Le pensioni hanno da sempre rappresentato uno dei punti caldi della riforma in tema di welfare. A fine 2021 terminerà la possibilità di uscita anticipata a 62 anni di età ed almeno 38 di contribuzione, la così detta Quota 100, e il governo dovrà prendere importanti decisioni per il futuro.
E’ tuttavia necessaria una revisione più ampia del sistema previdenziale pubblico a partire da una uniformazione dei criteri adottati nel regime di calcolo retributivo/misto rispetto a quelli utilizzati nel sistema contributivo puro. Il sistema retributivo presenta, infatti, regole più flessibili sia per l’uscita anticipata che nella garanzia di integrazione al trattamento minimo di pensione.
I vincoli di pensionamento nel sistema contributivo puro
Il diritto per la pensione di vecchiaia, nel biennio 2021-2022, è raggiunto al compimento del 67° anno di età ma a condizione si siano maturati altri due vincoli.
Contestualmente sono necessari 20 anni di anzianità contributiva e un importo dell’assegno almeno pari a 1,5 volte l’importo dell’assegno sociale, pari a circa 690 euro mensili. Se non si raggiungono anche questi ulteriori due vincoli l’età pensionabile passa da 67 a 71anni, quando la pensione viene erogata con almeno 5 anni di contribuzione versata.
Si parla quindi di una differenza di ben 4 anni rispetto a coloro che si trovano in regime di calcolo misto, 71 anni contro i 71.
L’opportunità di pensionamento nel sistema contributivo puro
Ai vincoli analizzati sopra, i lavoratori che si trovano in regime di calcolo contributivo puro possono beneficiari di un’opportunità di alcuni meccanismi di uscita anticipata non previsti per coloro che si trovano in regime di calcolo misto.
In alternativa a quanto appena esposto, i lavoratori iscritti nel sistema contributivo puro possono beneficiare di un meccanismo di uscita anticipata che prevede la maturazione di almeno 64 anni di età con 20 di anzianità contributiva, ma in questo caso l’importo dell’assegno deve risultare almeno pari a 2,8 volte l’importo dell’assegno sociale.
Tradotto in cifre, bisogna raggiungere una pensione lorda di almeno 1294 euro al mese. Una cifra che difficilmente può essere raggiunta soprattutto per coloro che hanno vissuto situazioni di carriere discontinue. Si pensi, ad esempio, alle donne che si dedicano a servizi di cura della famiglia piuttosto che ai lavoratori precari.
L’alternativa per la pensione anticipata è aver maturato almeno 42 anni e 10 mesi di contribuzione (un anno in meno per le donne) indipendentemente dall’età anagrafica.

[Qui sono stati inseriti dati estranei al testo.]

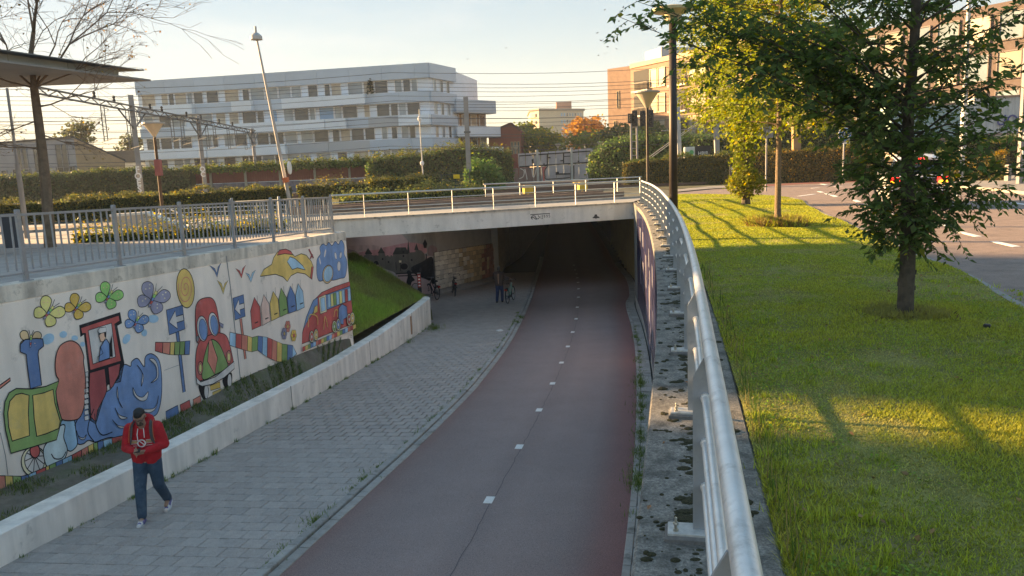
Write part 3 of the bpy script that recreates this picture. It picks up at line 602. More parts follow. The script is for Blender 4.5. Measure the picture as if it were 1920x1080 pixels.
# ---- railing on the bridge edge
rb = empty('bridge_railing', tuple(bp(0, 0.05)), label='thin pale steel railing with three rails along the bridge edge', cat='railing')
PALES = mat('pale_galvanised', (0.60, 0.60, 0.57), 0.5, 0.5, var=0.1, scale=3)
S0 = -0.3
for nm, z, r in (('handrail', 0.97, 0.032), ('middle_rail', 0.68, 0.016), ('middle_rail', 0.40, 0.016)):
    tube_between(nm, bp(S0, 0.06, z), bp(BLEN + 0.42, 0.06, z), r, PALES, rb)
me = MB().box((0, 0, 0.48), (0.02, 0.06, 0.9)).mesh('post', PALES)
for s in (0.95, 2.75, 4.6, 6.4, 8.3, 10.2, 12.1): link('post', me, rb, tuple(bp(s, 0.06, 0.03)), (0, 0, math.atan2(BD[1], BD[0])))
rb2 = empty('far_railing', tuple(bp(9, 6.8)), label='second pale railing farther back across the bridge deck', cat='railing')
for nm, z, r in (('handrail', 0.95, 0.03), ('middle_rail', 0.68, 0.016), ('middle_rail', 0.40, 0.016)): tube_between(nm, bp(8.2, 7.2, z), bp(17.4, 7.2, z), r, PALES, rb2)
for s in (8.3, 10.2, 12.1, 14.0, 15.9, 17.3): link('post', me, rb2, tuple(bp(s, 7.2, 0.0)), (0, 0, math.atan2(BD[1], BD[0])))
# ---- baluster fence on the mural wall
fn = empty('baluster_fence', tuple(mw(0, -0.12)[:2]) + (0.38,), label='grey steel baluster fence standing on top of the mural wall', cat='fence')
FSTL = mat('fence_steel', (0.30, 0.33, 0.36), 0.5, 0.55, var=0.12, scale=5, dirt=(0.42, 0.40, 0.34), dirtamt=0.35, dirtscale=2)
def fpt(u, z): p = mw(u, -0.12); return np.array([p[0], p[1], plaza_z(p[1]) + z])
posts = [-13.4, -11.4, -9.4, -7.4, -5.4, -3.4, -1.45, 0.62, 2.72, 4.62, 6.49, 8.25, 9.95, 11.65]
ang = math.atan2(MD[1], MD[0])
fpm = MB().box((0, 0, 0.57), (0.075, 0.05, 1.14), bev=0.01).mesh('post', FSTL); fbm = MB().box((0, 0, 0.008), (0.17, 0.12, 0.016)).mesh('base_plate', FSTL)
bal = MB().box((0, 0, 0.58), (0.022, 0.022, 0.86)).mesh('baluster', FSTL); nb = 0
for i, u in enumerate(posts):
    P = link('post', fpm, fn, tuple(fpt(u, 0.0)), (0, 0, ang)); link('base_plate', fbm, P, tuple(fpt(u, 0.004)), (0, 0, ang))
    if i + 1 < len(posts):
        v = posts[i + 1]
        for z in (1.055, 0.13): b = MB(); b.bar(fpt(u + 0.03, z), fpt(v - 0.03, z), 0.045 if z > 1 else 0.035, 0.04 if z > 1 else 0.03); b.build('rail', FSTL, fn)
        n = 13
        for k in range(1, n):
            q = u + (v - u) * k / n; link('baluster', bal, fn, tuple(fpt(q, 0.03)), (random.gauss(0, .006), random.gauss(0, .012), ang)); nb += 1
# return of the fence running back from the wall end
fn2 = empty('baluster_fence', tuple(fpt(11.65, 0)), label='short return of grey baluster fence running back from the mural wall end', cat='fence')
e0 = fpt(11.65, 0); dv = np.array([-0.86, 0.51, 0.0])
for k in range(0, 28):
    p = e0 + dv * (0.15 + k * 0.15); p[2] = plaza_z(p[1]); link('baluster', bal, fn2, (p[0], p[1], p[2] + 0.03), (random.gauss(0, .01), random.gauss(0, .02), 0.4))
for z in (1.055, 0.13): b = MB(); b.bar(e0 + dv * 0.05 + [0, 0, z], e0 + dv * 4.3 + [0, 0, z - 0.09], 0.045, 0.04); b.build('rail', FSTL, fn2)
for k in (2.15, 4.3): p = e0 + dv * k; link('post', fpm, fn2, (p[0], p[1], plaza_z(p[1])), (0, 0, 0.5))

# ================================================================== THE MURAL
PC = {'white': (0.74, 0.71, 0.68), 'red': (0.42, 0.055, 0.045), 'dred': (0.30, 0.035, 0.035), 'salmon': (0.50, 0.15, 0.10), 'yellow': (0.62, 0.36, 0.09), 'green': (0.14, 0.25, 0.065), 'blue': (0.085, 0.185, 0.36),
      'dblue': (0.045, 0.12, 0.27), 'lblue': (0.22, 0.40, 0.58), 'black': (0.018, 0.018, 0.022), 'pyel': (0.62, 0.48, 0.16), 'orange': (0.66, 0.33, 0.05), 'bgreen': (0.16, 0.42, 0.10), 'lilac': (0.20, 0.20, 0.29), 'tan': (0.52, 0.36, 0.19),
      'skin': (0.55, 0.32, 0.22), 'grey': (0.13, 0.13, 0.14), 'pblue': (0.42, 0.52, 0.62), 'pink': (0.60, 0.36, 0.30), 'cream': (0.60, 0.48, 0.32), 'purple': (0.16, 0.10, 0.16)}
PC = {k: (v if k in ('black', 'white') else tuple(min(0.82, x * 1.45 + 0.055) for x in v)) for k, v in PC.items()}
def paint(c): return mat('paint_' + c, PC[c], 0.75, var=0.16, scale=2.2, bump=0.12, bscale=30, grain=0.08, streak=0.14, dirt=tuple(x * 0.75 + 0.10 for x in PC[c]), dirtamt=0.3, dirtscale=2.5)
class Art:                                              # flat painted shapes on a wall; points are read off the photo and laid on the wall plane
    def __init__(s, name, parent, tf, onw, place, line=0.019): s.b = MB(); s.mats = []; s.k = 0; s.name = name; s.par = parent; s.tf = tf; s.onw = onw; s.place = place; s.lw = line
    def mi(s, c):
        m = paint(c)
        if m not in s.mats: s.mats.append(m)
        s.b.mi = s.mats.index(m)
    def uv(s, pts): return np.array([s.onw(*s.tf(x, y)) for x, y in pts])
    def put(s, U, off): return [s.place(u, z, off) for u, z in U]
    def fill(s, c, pts, smooth=False, outline='black', raw=None, lw=None):
        U = s.uv(pts) if raw is None else np.array(raw)
        if smooth: U = spline_closed(U, 5)
        s.k += 1; s.mi(c); tri = tess(U); s.b.add(s.put(U, 0.003 + 0.0006 * s.k), tri)
        if outline: s.stroke(outline, None, raw=np.vstack([U, U[:1]]), lw=lw)
        return s
    def stroke(s, c, pts, smooth=False, raw=None, lw=None):
        U = s.uv(pts) if raw is None else np.array(raw); w = (lw or s.lw) / 2
        if smooth: U = spline(U, len(U) * 5)
        s.k += 1; s.mi(c); keep = [0] + [i for i in range(1, len(U)) if np.linalg.norm(U[i] - U[i - 1]) > 1e-6]; U = U[keep]; n = len(U); L = []; Rr = []
        cl = np.linalg.norm(U[0] - U[-1]) < 1e-6
        for i in range(n):
            a = U[i - 1] if i else (U[-2] if cl else U[0]); c_ = U[i + 1] if i < n - 1 else (U[1] if cl else U[-1]); d = c_ - a; d = d / (np.linalg.norm(d) + 1e-9); m = np.array([-d[1], d[0]])
            L.append(U[i] + m * w); Rr.append(U[i] - m * w)
        s.b.add(s.put(L + Rr, 0.003 + 0.0006 * s.k), [(i, n + i, n + i + 1, i + 1) for i in range(n - 1)]); return s
    def ell(s, c, cx, cy, rx, ry, rot=0, outline='black', n=20, lw=None):
        r = R_(rot); return s.fill(c, [(cx + rx * math.cos(t) * math.cos(r) - ry * math.sin(t) * math.sin(r), cy + rx * math.cos(t) * math.sin(r) + ry * math.sin(t) * math.cos(r)) for t in np.linspace(0, 2 * math.pi, n, endpoint=False)], outline=outline, lw=lw)
    def done(s, label=None):
        o = s.b.build(s.name, s.mats, s.par)
        if label: o['label'] = label
        return o
def tess(U):
    from mathutils.geometry import tessellate_polygon
    return [tuple(t) for t in tessellate_polygon([[Vector((a, b, 0)) for a, b in U]])]
zA = lambda x, y: (x / 4.5, 480 + y / 4.5); zB = lambda x, y: (x / 4.5, 700 + y / 4.5); zC = lambda x, y: (280 + x / 3.6, 480 + y / 3.6); zD = lambda x, y: (420 + x / 4.152, 440 + y / 4.152)
mplace = lambda u, z, off: tuple(mw(u, off)[:2]) + (z,)
def art(name, tf): return Art(name, mural, tf, on_mural, mplace)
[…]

In questo caso il problema principale si riscontra nella difficoltà di maturare una storia contributiva adeguata, soprattutto in un mercato del lavoro come quello attuale dove è facile incorrere in vuoti contributivi dovuti a periodi di inoccupazione non adeguatamente coperti da tutele.
Il trattamento minimo di pensione
Un’ulteriore considerazione da fare è quella relativa all’integrazione al trattamento minimo di pensione. Il regime contributivo puro, infatti, non prevede la tutela all’adeguamento alla pensione minima e questo aspetto interessa tutti coloro privi di copertura previdenziale al 31 dicembre 1995. Questo significa che interessa non solo i giovani ma anche molti cinquantenni, lavoratori che si stanno avvicinando alla pensione e che non possono di certo essere considerati giovani.
Senza un intervento del legislatore, questi lavoratori dovranno confrontarsi con la rigidità dei meccanismi propri del sistema contributivo puro.